Now, to be honest I feel the final 3 books have started to become just “Expanse” genre in the same way that any larger series eventually just is so much itself that it eclipses whatever subtler genre cues and tropes might get worked in. But by the time you’re 6+ stories deep you have the established formula. Early on, it can really help to hang on those existing formats.
If the Alien franchse had 6 solid movies all from the same team and all well liked, by the time they were doing 7+ I’d trust em to do whatever they want.
But he directed it?
Watched School of Rock with my kids over the weekend and it holds up. We’re now on a regular schedule of Jack Black films.
Yeah and I just, I dunno, didn’t process that either time I saw the movie? Maybe I saw it and it just went in one eyeball and out the other, or maybe I wasn’t paying that much attention during credits. Maybe I just already had the understanding of who was involved in making it:
I would say a big part is because everyone made such a big fuckin’ deal about this Andy Weir person being the author of this book that dared to make hard, realistic, gritty, accurate sci-fi that was also funny and had some grit and hope and so on and so on.
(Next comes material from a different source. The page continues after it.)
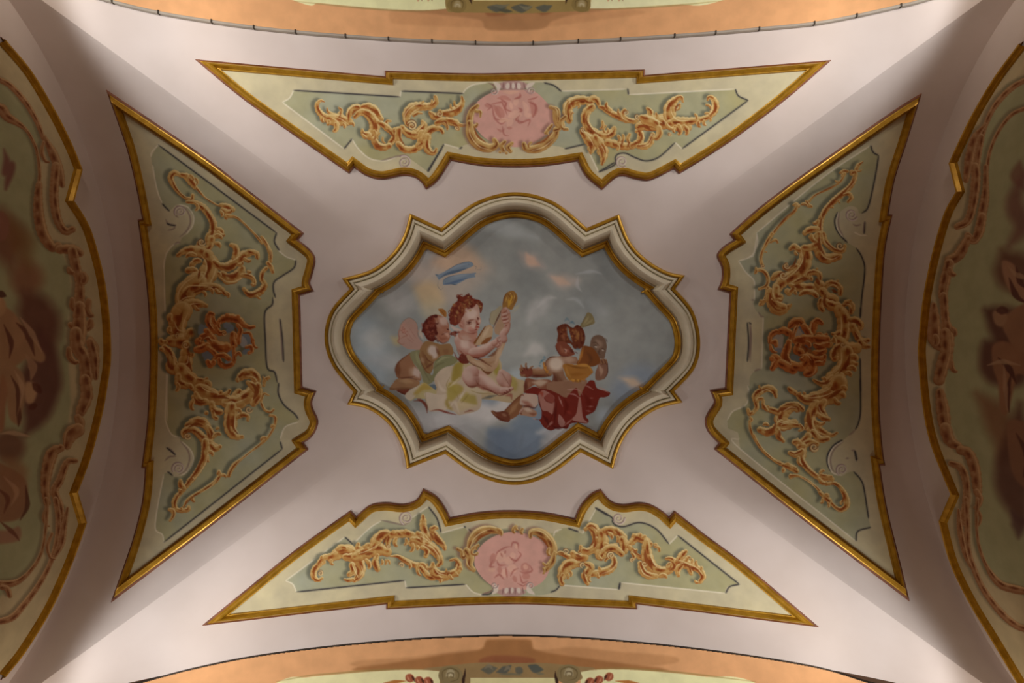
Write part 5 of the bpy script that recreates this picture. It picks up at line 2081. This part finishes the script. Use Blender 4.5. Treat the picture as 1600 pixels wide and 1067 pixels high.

That narrative seems to have overshadowed any directorial involvement.
The assumption in my brain (and I assume a lot of people’s) is just that The Martian is a movie where someone directed it, just like someone directs an episode of some TV show, but that person isn’t particularly important to make note of because they’re just doing the job of director and not filling the role of creative vision; to our mind it’s Andy’s story, and Matt Damon’s movie.
And so yeah the idea that Ridley Scott liked the book enough to be involved in adapting it is actually news to me, along with the news that apparently I never had any clue who directed it.